1) Graph the following lines and using the graph determine several values of x for which the graph is positive (negative):

y=−0.5x−2

2) Find the coordinates of the points of intersection of the graphs with coordinate axes:
y=−1.5x+3

3) Find the coordinates of the points of intersection of the graph of y=13−x with the axes and compute the area of the right triangle formed by this line and coordinate axes.

4) Find the coordinates of the point of intersection of the graphs of lines:
y=−2x+7 and y=0.5x−5.5

5) Construct the triangle ABC using as coordinates of its vertices points A(−3, 0), B(4, 5),
C(0, −4).
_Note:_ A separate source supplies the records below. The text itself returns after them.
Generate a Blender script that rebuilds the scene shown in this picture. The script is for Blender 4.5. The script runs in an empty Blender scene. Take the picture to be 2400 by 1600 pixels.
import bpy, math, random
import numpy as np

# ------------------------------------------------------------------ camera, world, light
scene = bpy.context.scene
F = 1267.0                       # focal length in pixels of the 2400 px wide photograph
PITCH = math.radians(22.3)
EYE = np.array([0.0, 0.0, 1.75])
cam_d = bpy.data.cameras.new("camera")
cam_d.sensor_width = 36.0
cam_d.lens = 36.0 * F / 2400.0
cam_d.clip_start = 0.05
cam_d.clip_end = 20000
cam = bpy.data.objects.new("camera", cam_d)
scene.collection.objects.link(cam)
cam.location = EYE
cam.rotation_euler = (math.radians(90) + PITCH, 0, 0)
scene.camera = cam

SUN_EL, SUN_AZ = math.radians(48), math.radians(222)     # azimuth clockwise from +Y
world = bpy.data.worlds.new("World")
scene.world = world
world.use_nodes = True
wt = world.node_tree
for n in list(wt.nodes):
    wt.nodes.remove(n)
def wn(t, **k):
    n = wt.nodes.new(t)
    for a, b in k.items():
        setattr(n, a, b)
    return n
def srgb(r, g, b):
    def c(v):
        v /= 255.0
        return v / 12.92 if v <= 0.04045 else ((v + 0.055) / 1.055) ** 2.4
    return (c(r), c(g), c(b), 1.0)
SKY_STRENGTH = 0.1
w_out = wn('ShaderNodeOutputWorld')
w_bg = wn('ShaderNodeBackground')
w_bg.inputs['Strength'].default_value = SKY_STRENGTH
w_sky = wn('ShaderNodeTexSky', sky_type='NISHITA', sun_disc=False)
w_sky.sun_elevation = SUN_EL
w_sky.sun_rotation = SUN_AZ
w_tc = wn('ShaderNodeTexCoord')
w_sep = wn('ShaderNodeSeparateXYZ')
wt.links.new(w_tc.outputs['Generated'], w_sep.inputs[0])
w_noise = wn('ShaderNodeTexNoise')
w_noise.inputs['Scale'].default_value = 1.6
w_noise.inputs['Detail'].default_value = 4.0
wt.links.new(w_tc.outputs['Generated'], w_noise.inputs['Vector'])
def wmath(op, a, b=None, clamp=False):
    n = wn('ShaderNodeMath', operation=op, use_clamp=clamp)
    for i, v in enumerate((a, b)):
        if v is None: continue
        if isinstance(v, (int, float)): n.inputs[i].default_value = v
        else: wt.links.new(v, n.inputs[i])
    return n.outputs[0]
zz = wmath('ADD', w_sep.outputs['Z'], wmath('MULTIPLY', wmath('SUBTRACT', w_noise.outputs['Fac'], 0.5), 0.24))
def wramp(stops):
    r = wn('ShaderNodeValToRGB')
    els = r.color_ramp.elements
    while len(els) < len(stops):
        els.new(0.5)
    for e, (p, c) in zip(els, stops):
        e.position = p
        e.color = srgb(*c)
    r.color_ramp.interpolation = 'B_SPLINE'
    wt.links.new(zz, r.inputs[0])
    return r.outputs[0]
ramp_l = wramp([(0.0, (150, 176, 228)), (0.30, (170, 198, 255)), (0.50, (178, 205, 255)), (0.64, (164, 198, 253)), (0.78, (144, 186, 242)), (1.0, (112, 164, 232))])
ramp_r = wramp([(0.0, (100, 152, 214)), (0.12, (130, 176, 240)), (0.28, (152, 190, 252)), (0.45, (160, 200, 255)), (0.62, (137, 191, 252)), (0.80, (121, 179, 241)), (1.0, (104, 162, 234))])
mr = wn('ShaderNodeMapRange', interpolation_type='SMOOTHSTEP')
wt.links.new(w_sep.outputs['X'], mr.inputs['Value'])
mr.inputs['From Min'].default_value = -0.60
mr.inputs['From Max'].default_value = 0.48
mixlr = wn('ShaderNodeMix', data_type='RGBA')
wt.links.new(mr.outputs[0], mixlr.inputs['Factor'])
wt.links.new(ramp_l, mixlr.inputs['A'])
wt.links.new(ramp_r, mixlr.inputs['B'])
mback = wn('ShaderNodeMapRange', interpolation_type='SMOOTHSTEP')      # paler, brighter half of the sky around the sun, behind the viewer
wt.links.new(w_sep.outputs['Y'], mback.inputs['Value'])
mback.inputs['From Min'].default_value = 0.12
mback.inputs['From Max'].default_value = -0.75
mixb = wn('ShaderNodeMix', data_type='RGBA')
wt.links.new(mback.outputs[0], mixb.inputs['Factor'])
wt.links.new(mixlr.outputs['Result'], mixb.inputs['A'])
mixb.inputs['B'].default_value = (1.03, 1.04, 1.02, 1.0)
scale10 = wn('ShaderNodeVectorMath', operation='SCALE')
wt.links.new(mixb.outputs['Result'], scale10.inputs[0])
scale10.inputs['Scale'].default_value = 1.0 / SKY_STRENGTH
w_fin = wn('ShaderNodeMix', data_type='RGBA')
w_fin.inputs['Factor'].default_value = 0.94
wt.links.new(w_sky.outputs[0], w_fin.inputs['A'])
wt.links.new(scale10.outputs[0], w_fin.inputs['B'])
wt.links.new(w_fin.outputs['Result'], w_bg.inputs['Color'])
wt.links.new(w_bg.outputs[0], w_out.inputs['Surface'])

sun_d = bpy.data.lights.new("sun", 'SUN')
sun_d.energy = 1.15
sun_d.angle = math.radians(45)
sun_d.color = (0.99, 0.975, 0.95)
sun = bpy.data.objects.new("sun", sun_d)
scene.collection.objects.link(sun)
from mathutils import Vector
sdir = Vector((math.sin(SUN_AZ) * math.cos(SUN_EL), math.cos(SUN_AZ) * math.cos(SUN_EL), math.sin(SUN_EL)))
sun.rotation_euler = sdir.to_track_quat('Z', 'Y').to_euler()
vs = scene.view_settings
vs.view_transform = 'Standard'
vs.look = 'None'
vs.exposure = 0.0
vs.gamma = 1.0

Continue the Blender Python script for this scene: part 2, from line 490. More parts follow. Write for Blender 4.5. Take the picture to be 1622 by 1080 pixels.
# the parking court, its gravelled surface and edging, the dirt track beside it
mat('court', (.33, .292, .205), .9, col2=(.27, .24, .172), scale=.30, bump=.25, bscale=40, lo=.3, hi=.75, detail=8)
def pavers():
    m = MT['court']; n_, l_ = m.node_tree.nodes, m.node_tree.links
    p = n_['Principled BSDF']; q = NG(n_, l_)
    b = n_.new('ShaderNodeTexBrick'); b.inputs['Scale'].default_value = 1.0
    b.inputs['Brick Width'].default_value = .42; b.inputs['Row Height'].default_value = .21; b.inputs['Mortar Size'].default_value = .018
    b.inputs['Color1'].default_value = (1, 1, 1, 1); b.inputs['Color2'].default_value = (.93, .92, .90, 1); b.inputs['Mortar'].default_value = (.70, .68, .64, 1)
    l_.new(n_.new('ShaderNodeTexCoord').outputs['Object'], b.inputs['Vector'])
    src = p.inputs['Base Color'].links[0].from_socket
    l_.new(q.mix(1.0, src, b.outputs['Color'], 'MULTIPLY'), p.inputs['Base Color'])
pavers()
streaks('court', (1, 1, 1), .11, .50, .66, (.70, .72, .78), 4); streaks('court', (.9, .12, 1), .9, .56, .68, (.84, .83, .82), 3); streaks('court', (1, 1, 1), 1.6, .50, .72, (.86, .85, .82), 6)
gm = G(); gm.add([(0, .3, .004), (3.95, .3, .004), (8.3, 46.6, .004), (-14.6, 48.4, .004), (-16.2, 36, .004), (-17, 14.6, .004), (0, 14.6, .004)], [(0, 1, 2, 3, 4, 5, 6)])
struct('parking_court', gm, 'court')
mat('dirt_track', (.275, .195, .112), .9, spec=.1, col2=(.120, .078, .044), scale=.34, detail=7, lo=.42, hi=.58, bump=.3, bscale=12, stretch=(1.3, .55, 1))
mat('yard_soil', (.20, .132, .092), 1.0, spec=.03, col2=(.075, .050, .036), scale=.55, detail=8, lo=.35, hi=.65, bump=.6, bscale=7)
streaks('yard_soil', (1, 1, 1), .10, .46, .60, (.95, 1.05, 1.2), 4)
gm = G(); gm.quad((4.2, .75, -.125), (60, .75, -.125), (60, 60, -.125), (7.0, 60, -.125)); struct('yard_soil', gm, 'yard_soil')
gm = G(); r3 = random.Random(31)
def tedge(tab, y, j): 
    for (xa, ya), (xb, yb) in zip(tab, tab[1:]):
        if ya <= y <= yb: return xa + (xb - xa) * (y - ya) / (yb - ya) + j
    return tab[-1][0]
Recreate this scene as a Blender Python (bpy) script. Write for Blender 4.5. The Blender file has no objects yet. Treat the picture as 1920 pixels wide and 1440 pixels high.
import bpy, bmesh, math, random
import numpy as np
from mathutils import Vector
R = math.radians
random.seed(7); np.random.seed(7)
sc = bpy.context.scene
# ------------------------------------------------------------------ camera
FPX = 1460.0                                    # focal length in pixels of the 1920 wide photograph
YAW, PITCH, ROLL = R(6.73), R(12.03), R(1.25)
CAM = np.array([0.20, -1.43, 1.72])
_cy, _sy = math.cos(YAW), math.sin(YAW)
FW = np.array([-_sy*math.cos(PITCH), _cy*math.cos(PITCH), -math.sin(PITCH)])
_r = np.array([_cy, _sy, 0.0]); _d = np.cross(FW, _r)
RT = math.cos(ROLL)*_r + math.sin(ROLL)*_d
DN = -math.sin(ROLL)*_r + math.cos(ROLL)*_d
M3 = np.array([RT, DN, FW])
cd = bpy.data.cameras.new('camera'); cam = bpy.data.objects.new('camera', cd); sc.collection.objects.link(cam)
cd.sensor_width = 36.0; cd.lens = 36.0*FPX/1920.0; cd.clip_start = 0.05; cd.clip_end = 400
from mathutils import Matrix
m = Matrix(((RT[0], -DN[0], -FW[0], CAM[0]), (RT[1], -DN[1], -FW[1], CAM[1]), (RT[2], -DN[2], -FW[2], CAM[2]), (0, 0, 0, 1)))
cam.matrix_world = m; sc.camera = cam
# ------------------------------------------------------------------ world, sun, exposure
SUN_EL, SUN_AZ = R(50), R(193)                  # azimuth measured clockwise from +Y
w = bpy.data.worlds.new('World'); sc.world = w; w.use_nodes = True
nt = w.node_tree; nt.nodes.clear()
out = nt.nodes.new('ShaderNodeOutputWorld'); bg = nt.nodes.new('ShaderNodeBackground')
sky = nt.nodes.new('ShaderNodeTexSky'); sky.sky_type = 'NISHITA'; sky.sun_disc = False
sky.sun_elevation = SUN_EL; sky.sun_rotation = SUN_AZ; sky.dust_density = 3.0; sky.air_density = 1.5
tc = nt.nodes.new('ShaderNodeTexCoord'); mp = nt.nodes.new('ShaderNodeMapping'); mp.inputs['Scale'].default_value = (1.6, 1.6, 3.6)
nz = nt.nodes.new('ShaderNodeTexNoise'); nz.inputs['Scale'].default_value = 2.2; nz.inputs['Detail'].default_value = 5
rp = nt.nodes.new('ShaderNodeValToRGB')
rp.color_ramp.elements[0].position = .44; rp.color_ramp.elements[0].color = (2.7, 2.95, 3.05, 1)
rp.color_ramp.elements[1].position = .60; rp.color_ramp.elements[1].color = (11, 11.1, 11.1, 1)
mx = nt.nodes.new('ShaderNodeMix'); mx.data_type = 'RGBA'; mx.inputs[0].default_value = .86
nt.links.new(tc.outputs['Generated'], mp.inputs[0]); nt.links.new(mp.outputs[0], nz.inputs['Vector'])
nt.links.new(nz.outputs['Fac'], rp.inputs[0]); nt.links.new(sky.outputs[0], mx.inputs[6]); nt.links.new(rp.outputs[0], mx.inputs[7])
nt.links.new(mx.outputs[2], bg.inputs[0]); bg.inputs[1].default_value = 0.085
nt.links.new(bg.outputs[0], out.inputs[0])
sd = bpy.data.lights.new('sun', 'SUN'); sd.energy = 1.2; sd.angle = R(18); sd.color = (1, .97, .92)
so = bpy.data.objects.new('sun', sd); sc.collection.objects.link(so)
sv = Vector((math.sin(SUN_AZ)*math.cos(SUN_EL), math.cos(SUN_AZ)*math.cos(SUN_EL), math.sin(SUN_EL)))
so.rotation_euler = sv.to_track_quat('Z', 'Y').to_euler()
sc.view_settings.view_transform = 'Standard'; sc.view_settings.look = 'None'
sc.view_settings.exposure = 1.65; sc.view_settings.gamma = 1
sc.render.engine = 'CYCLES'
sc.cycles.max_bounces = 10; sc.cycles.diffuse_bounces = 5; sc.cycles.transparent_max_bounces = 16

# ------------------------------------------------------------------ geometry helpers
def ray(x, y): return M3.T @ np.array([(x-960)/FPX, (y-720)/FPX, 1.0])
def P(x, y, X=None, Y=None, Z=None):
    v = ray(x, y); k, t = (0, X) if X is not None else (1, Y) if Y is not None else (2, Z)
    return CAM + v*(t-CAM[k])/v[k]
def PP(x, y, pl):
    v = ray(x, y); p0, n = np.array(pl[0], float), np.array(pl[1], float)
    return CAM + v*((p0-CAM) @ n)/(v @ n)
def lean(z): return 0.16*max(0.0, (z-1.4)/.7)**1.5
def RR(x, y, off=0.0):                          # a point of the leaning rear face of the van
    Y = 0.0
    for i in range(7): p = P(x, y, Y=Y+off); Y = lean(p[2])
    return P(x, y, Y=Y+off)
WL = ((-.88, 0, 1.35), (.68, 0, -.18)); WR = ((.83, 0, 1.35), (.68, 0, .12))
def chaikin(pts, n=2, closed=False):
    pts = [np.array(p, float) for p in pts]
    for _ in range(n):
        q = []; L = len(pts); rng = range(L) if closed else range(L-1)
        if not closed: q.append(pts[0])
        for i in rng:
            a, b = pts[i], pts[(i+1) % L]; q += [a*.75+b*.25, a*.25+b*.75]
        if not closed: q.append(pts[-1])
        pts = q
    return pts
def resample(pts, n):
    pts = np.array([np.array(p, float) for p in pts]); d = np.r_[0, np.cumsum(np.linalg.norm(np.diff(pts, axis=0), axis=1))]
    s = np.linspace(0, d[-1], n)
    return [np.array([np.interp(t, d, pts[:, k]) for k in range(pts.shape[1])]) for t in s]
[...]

Find the coordinates of intersection of side AB with the y-axis.

If you don't get some of them, it's fine, can you just help me with the ones that you get???
Show work for the ones you answer please!!!!

Answer 1

Answer: (0, 2 1/7) or (0, 15/7)

Explanation:

For number 5

Answer 2

1)
`y=-0.5x-2`

The graph of the above equation is attached in the attachment below.

For all the values from negative infinity to -4, the function is positive.

X ∈ (-∞,-4]

2)
`y=-1.5x+3`

To find the x- intercept, plug y =0

`0=-1.5x+3`

`1.5x=3`

`x=2`

x intercept = (2,0)

To find the y- intercept, plug x=0

`y=-1.5(0)+3`

`y=3`

Y- intercept = ( 0,3)

3)
`y=13-x`

Y- intercept = (0,13)

x- intercept = (13,0)

Area of triangle =
`(bh)/(2)`

Area of triangle =
`(13*13)/(2)`

Area =
`(169)/(2)` sq unit.

4) The graphs of
`y=-2x+7` and
`y=0.5x-5.5` is attached in the attachment below.

The intersection point is ( 5,-3)

5) A = (-3,0)

B = (4,5)

C = (0,-4)

Slope of AB =
`(5-0))/(4-(-3)) =(5)/(7)`

Slope intercept of line
`y=mx+b`

Where, m is the slope and b is the y- intercept.

Plugging point A and the slope in the y- intercept to find the value of b.

`0=(5(-3))/(7) +b`

`b=(15)/(7)`

Equation of line AB:
`y=(5x)/(7) +(15)/(7)`

Slope of BC =
`(-4-5)/(0-4) =(9)/(4)`

Plug C = (0,-4)

`-4=0+b`

b=-4

equation of line BC=
`y=(9x)/(4) -4`

Slope of line AC =
`(-4-0)/(0--3) =(-4)/(3)`

Equation of line AC =
`y=(-4x)/(3) -4`

Y intercept of AB =
`(0,(15)/(7) )`